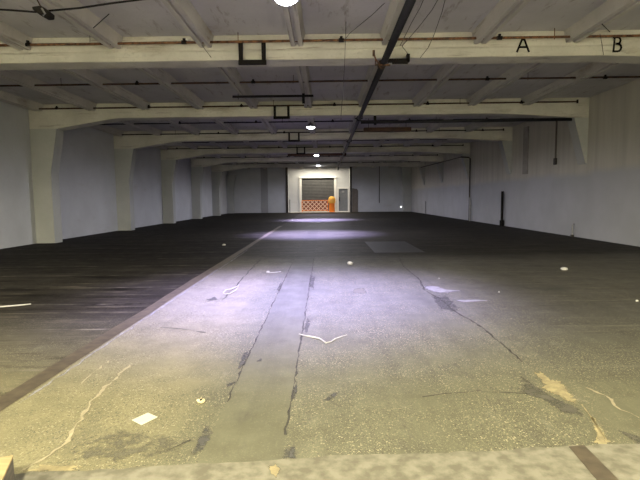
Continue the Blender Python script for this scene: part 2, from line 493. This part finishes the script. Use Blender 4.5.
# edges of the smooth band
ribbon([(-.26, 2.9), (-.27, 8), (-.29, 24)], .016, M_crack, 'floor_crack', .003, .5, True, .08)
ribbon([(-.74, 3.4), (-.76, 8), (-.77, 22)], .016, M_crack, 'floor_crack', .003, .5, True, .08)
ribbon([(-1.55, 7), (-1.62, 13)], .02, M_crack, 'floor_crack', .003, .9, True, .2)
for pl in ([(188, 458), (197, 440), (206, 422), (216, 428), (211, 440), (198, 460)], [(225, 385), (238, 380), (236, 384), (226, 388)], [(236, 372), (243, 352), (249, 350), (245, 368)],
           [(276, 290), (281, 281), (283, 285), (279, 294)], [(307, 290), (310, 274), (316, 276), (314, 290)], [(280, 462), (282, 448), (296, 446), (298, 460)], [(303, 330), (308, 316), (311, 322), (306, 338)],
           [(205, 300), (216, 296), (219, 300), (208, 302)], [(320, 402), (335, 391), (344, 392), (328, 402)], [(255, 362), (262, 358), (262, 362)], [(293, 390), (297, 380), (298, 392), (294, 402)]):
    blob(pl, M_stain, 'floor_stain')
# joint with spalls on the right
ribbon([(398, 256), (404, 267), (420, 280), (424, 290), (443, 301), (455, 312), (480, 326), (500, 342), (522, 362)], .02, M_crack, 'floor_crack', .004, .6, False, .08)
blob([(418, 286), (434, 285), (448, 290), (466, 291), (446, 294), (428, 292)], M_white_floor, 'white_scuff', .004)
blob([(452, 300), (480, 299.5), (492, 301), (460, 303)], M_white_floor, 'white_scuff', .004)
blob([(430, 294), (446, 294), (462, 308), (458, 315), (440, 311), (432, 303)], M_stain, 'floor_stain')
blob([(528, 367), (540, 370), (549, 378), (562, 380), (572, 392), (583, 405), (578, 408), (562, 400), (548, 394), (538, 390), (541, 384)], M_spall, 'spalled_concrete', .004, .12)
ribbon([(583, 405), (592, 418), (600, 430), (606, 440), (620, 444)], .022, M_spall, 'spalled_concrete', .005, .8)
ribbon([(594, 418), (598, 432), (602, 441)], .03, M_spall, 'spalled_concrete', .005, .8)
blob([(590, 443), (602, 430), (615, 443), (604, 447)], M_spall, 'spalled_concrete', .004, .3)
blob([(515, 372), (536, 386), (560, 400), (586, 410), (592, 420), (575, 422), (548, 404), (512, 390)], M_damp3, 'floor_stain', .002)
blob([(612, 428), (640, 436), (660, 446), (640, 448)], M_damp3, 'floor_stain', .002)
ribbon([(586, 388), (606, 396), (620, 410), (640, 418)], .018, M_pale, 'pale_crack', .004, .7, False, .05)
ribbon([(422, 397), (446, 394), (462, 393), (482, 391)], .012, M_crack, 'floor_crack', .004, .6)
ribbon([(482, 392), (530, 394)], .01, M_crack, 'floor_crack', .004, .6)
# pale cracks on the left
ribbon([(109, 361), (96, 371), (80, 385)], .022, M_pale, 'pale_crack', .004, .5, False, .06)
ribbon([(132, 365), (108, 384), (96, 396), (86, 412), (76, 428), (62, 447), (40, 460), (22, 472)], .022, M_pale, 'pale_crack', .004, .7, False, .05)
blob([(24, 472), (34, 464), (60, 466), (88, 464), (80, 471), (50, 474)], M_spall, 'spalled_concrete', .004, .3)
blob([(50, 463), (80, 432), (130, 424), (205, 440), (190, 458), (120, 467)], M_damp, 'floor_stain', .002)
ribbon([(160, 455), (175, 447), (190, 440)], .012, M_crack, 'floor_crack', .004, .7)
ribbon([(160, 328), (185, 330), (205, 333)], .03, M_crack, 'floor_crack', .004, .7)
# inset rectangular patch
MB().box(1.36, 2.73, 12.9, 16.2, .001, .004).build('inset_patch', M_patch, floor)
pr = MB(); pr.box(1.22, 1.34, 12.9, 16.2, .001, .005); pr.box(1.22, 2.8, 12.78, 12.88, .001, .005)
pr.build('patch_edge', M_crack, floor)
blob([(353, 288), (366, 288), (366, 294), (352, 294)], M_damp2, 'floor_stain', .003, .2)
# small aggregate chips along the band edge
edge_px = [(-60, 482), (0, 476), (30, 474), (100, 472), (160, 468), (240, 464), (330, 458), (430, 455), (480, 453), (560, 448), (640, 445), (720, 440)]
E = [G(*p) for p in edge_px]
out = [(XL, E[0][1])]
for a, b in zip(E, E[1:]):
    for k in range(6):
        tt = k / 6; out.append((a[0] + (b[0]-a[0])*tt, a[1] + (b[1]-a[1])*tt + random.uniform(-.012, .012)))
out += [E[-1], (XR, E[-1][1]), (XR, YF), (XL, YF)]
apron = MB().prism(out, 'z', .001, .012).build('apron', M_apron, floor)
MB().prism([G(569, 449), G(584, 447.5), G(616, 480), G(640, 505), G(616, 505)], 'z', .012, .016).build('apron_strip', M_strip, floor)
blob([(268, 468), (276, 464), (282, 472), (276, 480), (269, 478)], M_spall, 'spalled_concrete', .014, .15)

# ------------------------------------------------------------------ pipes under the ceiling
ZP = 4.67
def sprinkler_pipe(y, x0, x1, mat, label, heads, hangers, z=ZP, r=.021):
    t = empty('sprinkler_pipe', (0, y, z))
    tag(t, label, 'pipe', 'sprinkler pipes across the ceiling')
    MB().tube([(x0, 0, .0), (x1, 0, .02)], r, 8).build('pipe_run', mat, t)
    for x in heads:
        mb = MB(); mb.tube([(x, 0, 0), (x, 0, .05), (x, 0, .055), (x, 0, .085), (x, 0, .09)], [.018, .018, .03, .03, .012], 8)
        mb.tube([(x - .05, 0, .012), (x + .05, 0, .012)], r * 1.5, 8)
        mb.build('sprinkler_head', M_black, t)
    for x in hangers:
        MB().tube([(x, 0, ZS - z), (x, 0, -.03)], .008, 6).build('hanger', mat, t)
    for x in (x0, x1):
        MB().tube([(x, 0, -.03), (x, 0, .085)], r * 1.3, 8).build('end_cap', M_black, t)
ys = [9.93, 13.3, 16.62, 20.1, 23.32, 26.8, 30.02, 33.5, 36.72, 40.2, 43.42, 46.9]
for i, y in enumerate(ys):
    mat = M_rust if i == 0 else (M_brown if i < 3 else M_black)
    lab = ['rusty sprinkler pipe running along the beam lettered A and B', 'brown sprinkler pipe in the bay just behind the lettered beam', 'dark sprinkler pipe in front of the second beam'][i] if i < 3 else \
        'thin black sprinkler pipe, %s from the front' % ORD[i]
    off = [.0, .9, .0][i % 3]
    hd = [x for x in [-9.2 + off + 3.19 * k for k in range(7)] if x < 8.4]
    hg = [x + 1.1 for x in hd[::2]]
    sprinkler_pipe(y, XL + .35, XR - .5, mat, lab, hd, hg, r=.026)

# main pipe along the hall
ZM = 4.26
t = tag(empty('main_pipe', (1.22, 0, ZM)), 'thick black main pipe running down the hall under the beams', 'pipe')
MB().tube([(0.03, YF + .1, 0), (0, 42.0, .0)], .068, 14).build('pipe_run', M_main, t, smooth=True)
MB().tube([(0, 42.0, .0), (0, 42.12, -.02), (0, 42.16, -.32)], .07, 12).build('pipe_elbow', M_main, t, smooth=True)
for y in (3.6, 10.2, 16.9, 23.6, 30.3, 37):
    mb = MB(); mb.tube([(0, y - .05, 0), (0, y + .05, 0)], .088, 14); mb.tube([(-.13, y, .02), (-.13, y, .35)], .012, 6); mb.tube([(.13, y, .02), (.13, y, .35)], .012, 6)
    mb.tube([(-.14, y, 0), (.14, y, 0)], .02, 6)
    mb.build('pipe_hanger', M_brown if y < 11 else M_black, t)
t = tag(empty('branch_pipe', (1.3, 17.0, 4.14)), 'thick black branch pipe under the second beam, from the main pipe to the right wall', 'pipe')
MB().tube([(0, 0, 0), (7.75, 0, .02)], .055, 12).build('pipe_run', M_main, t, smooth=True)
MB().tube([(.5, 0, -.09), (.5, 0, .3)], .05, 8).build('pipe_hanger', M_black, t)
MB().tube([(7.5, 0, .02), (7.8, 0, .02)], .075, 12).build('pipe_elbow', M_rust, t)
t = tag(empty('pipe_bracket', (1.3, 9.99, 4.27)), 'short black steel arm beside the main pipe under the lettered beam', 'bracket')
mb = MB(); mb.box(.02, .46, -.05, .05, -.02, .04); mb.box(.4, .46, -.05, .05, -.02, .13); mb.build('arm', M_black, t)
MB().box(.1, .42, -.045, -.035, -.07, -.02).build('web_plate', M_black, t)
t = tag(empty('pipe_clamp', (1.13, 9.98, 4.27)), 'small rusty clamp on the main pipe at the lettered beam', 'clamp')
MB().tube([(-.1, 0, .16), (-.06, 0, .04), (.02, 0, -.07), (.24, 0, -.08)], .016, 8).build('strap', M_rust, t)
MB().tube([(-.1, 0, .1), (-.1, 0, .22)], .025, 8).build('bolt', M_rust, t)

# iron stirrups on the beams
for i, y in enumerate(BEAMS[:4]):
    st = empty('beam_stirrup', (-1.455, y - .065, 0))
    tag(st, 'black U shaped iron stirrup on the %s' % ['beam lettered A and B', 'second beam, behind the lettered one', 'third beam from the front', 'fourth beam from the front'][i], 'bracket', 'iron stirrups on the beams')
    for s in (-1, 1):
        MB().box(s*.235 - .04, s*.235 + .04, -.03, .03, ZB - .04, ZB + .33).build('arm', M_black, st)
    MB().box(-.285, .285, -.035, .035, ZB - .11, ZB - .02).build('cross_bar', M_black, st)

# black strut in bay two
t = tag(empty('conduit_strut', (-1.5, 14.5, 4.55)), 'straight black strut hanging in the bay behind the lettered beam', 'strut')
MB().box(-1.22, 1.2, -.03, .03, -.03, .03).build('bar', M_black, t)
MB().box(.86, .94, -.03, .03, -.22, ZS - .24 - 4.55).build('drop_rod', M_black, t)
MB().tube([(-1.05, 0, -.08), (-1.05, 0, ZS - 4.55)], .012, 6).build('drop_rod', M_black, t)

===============

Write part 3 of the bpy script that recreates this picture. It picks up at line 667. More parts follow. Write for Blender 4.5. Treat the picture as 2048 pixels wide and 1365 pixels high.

===============

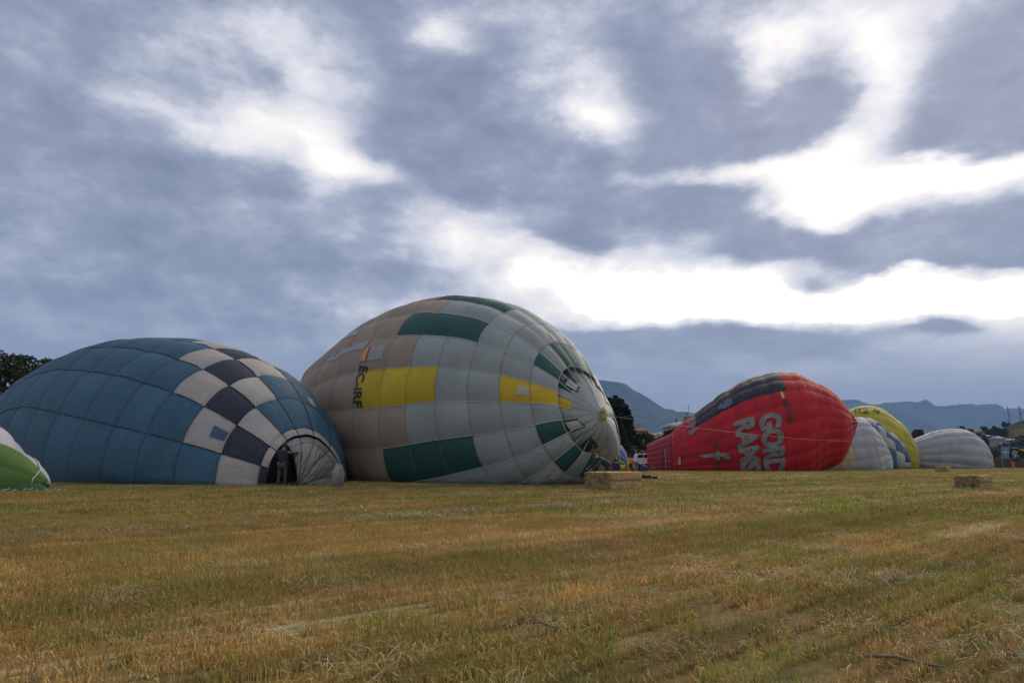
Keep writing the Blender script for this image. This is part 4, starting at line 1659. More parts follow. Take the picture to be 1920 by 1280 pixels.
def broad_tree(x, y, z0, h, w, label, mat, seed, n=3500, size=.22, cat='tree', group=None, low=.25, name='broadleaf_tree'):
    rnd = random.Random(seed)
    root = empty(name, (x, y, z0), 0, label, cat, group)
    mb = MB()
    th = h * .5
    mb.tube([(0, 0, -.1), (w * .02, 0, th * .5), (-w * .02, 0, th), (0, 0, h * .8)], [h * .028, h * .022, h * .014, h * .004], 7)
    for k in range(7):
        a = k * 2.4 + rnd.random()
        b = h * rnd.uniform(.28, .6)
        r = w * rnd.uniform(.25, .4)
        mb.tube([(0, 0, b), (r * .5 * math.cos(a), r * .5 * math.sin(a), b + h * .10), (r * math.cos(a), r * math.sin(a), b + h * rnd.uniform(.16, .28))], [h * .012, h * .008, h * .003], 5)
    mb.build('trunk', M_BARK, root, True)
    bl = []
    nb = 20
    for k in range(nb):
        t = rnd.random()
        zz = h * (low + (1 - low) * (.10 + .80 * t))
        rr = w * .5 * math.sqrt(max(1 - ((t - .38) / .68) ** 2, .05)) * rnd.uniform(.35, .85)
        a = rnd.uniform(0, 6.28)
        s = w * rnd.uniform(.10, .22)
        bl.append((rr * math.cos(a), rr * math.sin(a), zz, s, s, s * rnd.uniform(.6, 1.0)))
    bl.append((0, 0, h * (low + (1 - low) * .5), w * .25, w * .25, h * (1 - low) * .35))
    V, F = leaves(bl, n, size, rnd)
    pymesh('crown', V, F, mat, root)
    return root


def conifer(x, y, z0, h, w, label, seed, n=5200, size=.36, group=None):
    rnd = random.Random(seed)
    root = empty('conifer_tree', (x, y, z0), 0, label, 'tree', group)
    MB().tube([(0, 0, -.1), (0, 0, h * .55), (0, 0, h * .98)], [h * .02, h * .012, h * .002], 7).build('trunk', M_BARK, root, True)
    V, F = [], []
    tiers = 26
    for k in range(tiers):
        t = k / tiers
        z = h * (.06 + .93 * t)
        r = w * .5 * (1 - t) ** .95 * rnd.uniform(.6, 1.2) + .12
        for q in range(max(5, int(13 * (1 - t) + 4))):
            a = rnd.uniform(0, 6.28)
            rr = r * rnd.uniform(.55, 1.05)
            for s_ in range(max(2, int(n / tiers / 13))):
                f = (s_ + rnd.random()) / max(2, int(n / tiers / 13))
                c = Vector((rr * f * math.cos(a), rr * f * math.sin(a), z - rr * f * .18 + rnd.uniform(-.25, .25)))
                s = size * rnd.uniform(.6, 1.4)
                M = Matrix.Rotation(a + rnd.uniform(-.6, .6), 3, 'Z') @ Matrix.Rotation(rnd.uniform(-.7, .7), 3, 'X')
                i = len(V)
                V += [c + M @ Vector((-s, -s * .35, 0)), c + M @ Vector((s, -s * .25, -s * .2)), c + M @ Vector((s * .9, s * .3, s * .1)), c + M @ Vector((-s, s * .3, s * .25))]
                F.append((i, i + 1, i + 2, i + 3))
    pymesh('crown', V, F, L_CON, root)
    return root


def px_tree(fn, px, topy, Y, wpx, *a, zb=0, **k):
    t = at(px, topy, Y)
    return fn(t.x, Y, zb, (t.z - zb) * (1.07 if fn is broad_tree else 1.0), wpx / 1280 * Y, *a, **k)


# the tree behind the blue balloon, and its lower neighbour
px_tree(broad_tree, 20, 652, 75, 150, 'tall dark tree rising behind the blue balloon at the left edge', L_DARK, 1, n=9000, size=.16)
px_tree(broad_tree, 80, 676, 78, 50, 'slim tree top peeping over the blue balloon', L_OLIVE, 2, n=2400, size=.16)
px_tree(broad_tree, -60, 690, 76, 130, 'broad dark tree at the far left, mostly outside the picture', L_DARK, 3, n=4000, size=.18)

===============

Your goal: Write down every line of the data above that includes the string "More".

Solution for this problem:
Write part 3 of the bpy script that recreates this picture. It picks up at line 667. More parts follow. Write for Blender 4.5. Treat the picture as 2048 pixels wide and 1365 pixels high.
Keep writing the Blender script for this image. This is part 4, starting at line 1659. More parts follow. Take the picture to be 1920 by 1280 pixels.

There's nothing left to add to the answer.